WRITTEN EXERCISE: Give back the full material, exactly as it reads.

MATERIAL PROVIDED:
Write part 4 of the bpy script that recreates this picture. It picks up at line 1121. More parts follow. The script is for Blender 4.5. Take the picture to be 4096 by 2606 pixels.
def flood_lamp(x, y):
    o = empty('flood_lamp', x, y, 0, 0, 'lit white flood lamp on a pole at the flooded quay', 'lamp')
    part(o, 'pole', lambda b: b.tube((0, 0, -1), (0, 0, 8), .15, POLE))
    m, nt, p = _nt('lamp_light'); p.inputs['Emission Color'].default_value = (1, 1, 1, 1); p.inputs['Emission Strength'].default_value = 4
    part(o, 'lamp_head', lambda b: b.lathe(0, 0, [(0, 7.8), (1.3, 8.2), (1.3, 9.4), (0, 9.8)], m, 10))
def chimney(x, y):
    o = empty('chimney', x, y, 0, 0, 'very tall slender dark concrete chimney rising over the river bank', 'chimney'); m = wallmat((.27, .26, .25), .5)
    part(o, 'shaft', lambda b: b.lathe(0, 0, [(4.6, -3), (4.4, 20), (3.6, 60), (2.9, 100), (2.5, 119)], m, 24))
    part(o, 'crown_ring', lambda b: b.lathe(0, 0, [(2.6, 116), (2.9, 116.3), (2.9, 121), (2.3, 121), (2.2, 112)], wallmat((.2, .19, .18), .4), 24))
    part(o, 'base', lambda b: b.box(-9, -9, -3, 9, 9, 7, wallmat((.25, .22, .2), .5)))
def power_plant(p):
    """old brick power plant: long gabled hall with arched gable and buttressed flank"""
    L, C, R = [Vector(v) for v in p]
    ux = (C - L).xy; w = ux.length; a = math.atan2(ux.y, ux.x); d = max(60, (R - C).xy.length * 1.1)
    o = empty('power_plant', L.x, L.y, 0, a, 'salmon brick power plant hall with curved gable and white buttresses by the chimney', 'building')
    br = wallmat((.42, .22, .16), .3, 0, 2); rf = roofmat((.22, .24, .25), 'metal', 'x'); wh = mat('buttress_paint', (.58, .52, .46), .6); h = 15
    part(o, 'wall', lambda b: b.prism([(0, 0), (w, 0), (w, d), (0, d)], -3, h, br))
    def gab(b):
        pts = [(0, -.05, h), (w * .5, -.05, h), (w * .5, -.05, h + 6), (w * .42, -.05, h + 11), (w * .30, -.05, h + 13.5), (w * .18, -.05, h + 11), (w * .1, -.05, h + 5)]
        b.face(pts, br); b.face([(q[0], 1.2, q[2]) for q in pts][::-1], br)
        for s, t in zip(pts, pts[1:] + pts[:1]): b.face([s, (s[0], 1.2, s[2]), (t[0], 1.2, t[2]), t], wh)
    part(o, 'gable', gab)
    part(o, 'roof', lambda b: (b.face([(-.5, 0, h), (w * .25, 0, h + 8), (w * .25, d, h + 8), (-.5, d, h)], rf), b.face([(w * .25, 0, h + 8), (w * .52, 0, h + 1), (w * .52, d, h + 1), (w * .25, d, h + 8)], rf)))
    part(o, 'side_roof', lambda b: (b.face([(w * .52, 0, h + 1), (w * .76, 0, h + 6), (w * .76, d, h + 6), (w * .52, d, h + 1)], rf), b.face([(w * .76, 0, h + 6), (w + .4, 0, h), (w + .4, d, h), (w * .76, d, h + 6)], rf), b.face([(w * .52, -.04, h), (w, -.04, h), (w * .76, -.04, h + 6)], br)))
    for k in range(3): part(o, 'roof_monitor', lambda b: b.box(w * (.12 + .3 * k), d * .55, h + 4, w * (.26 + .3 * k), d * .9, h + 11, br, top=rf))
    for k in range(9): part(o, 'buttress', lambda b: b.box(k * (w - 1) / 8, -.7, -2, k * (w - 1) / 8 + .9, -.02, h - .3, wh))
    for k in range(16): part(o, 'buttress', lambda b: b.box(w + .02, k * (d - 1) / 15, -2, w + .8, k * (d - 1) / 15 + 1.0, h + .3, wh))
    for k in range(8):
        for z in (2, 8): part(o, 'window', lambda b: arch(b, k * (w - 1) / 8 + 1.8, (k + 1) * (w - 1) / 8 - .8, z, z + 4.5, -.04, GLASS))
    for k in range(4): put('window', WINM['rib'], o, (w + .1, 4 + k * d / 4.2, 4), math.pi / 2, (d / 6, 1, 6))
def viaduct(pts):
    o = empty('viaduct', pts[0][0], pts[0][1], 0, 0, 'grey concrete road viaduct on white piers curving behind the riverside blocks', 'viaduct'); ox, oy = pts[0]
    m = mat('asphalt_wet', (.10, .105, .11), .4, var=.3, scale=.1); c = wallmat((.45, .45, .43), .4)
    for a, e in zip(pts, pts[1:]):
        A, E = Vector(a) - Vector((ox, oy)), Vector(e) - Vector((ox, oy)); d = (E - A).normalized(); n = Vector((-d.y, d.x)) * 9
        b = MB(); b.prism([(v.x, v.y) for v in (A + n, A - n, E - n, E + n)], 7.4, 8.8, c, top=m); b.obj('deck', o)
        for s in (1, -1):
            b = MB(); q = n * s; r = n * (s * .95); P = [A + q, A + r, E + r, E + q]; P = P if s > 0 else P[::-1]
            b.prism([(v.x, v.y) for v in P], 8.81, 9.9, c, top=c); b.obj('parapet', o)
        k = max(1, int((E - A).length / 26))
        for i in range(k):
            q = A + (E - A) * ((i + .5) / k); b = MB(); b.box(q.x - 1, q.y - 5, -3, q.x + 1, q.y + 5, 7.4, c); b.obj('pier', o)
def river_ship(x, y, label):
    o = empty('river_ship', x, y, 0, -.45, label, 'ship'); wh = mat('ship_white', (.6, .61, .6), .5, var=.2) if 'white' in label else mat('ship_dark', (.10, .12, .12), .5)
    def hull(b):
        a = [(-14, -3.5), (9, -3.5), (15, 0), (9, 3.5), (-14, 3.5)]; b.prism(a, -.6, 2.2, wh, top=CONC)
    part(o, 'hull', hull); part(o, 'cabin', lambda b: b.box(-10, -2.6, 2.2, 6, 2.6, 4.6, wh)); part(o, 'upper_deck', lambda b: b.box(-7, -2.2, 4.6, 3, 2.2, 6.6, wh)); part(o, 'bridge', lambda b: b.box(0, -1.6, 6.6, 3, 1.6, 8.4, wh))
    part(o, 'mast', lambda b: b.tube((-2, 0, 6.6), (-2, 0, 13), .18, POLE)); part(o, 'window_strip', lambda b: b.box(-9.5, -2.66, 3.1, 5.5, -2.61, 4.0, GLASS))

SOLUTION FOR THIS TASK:
Write part 4 of the bpy script that recreates this picture. It picks up at line 1121. More parts follow. The script is for Blender 4.5. Take the picture to be 4096 by 2606 pixels.
def flood_lamp(x, y):
    o = empty('flood_lamp', x, y, 0, 0, 'lit white flood lamp on a pole at the flooded quay', 'lamp')
    part(o, 'pole', lambda b: b.tube((0, 0, -1), (0, 0, 8), .15, POLE))
    m, nt, p = _nt('lamp_light'); p.inputs['Emission Color'].default_value = (1, 1, 1, 1); p.inputs['Emission Strength'].default_value = 4
    part(o, 'lamp_head', lambda b: b.lathe(0, 0, [(0, 7.8), (1.3, 8.2), (1.3, 9.4), (0, 9.8)], m, 10))
def chimney(x, y):
    o = empty('chimney', x, y, 0, 0, 'very tall slender dark concrete chimney rising over the river bank', 'chimney'); m = wallmat((.27, .26, .25), .5)
    part(o, 'shaft', lambda b: b.lathe(0, 0, [(4.6, -3), (4.4, 20), (3.6, 60), (2.9, 100), (2.5, 119)], m, 24))
    part(o, 'crown_ring', lambda b: b.lathe(0, 0, [(2.6, 116), (2.9, 116.3), (2.9, 121), (2.3, 121), (2.2, 112)], wallmat((.2, .19, .18), .4), 24))
    part(o, 'base', lambda b: b.box(-9, -9, -3, 9, 9, 7, wallmat((.25, .22, .2), .5)))
def power_plant(p):
    """old brick power plant: long gabled hall with arched gable and buttressed flank"""
    L, C, R = [Vector(v) for v in p]
    ux = (C - L).xy; w = ux.length; a = math.atan2(ux.y, ux.x); d = max(60, (R - C).xy.length * 1.1)
    o = empty('power_plant', L.x, L.y, 0, a, 'salmon brick power plant hall with curved gable and white buttresses by the chimney', 'building')
    br = wallmat((.42, .22, .16), .3, 0, 2); rf = roofmat((.22, .24, .25), 'metal', 'x'); wh = mat('buttress_paint', (.58, .52, .46), .6); h = 15
    part(o, 'wall', lambda b: b.prism([(0, 0), (w, 0), (w, d), (0, d)], -3, h, br))
    def gab(b):
        pts = [(0, -.05, h), (w * .5, -.05, h), (w * .5, -.05, h + 6), (w * .42, -.05, h + 11), (w * .30, -.05, h + 13.5), (w * .18, -.05, h + 11), (w * .1, -.05, h + 5)]
        b.face(pts, br); b.face([(q[0], 1.2, q[2]) for q in pts][::-1], br)
        for s, t in zip(pts, pts[1:] + pts[:1]): b.face([s, (s[0], 1.2, s[2]), (t[0], 1.2, t[2]), t], wh)
    part(o, 'gable', gab)
    part(o, 'roof', lambda b: (b.face([(-.5, 0, h), (w * .25, 0, h + 8), (w * .25, d, h + 8), (-.5, d, h)], rf), b.face([(w * .25, 0, h + 8), (w * .52, 0, h + 1), (w * .52, d, h + 1), (w * .25, d, h + 8)], rf)))
    part(o, 'side_roof', lambda b: (b.face([(w * .52, 0, h + 1), (w * .76, 0, h + 6), (w * .76, d, h + 6), (w * .52, d, h + 1)], rf), b.face([(w * .76, 0, h + 6), (w + .4, 0, h), (w + .4, d, h), (w * .76, d, h + 6)], rf), b.face([(w * .52, -.04, h), (w, -.04, h), (w * .76, -.04, h + 6)], br)))
    for k in range(3): part(o, 'roof_monitor', lambda b: b.box(w * (.12 + .3 * k), d * .55, h + 4, w * (.26 + .3 * k), d * .9, h + 11, br, top=rf))
    for k in range(9): part(o, 'buttress', lambda b: b.box(k * (w - 1) / 8, -.7, -2, k * (w - 1) / 8 + .9, -.02, h - .3, wh))
    for k in range(16): part(o, 'buttress', lambda b: b.box(w + .02, k * (d - 1) / 15, -2, w + .8, k * (d - 1) / 15 + 1.0, h + .3, wh))
    for k in range(8):
        for z in (2, 8): part(o, 'window', lambda b: arch(b, k * (w - 1) / 8 + 1.8, (k + 1) * (w - 1) / 8 - .8, z, z + 4.5, -.04, GLASS))
    for k in range(4): put('window', WINM['rib'], o, (w + .1, 4 + k * d / 4.2, 4), math.pi / 2, (d / 6, 1, 6))
def viaduct(pts):
    o = empty('viaduct', pts[0][0], pts[0][1], 0, 0, 'grey concrete road viaduct on white piers curving behind the riverside blocks', 'viaduct'); ox, oy = pts[0]
    m = mat('asphalt_wet', (.10, .105, .11), .4, var=.3, scale=.1); c = wallmat((.45, .45, .43), .4)
    for a, e in zip(pts, pts[1:]):
        A, E = Vector(a) - Vector((ox, oy)), Vector(e) - Vector((ox, oy)); d = (E - A).normalized(); n = Vector((-d.y, d.x)) * 9
        b = MB(); b.prism([(v.x, v.y) for v in (A + n, A - n, E - n, E + n)], 7.4, 8.8, c, top=m); b.obj('deck', o)
        for s in (1, -1):
            b = MB(); q = n * s; r = n * (s * .95); P = [A + q, A + r, E + r, E + q]; P = P if s > 0 else P[::-1]
            b.prism([(v.x, v.y) for v in P], 8.81, 9.9, c, top=c); b.obj('parapet', o)
        k = max(1, int((E - A).length / 26))
        for i in range(k):
            q = A + (E - A) * ((i + .5) / k); b = MB(); b.box(q.x - 1, q.y - 5, -3, q.x + 1, q.y + 5, 7.4, c); b.obj('pier', o)
def river_ship(x, y, label):
    o = empty('river_ship', x, y, 0, -.45, label, 'ship'); wh = mat('ship_white', (.6, .61, .6), .5, var=.2) if 'white' in label else mat('ship_dark', (.10, .12, .12), .5)
    def hull(b):
        a = [(-14, -3.5), (9, -3.5), (15, 0), (9, 3.5), (-14, 3.5)]; b.prism(a, -.6, 2.2, wh, top=CONC)
    part(o, 'hull', hull); part(o, 'cabin', lambda b: b.box(-10, -2.6, 2.2, 6, 2.6, 4.6, wh)); part(o, 'upper_deck', lambda b: b.box(-7, -2.2, 4.6, 3, 2.2, 6.6, wh)); part(o, 'bridge', lambda b: b.box(0, -1.6, 6.6, 3, 1.6, 8.4, wh))
    part(o, 'mast', lambda b: b.tube((-2, 0, 6.6), (-2, 0, 13), .18, POLE)); part(o, 'window_strip', lambda b: b.box(-9.5, -2.66, 3.1, 5.5, -2.61, 4.0, GLASS))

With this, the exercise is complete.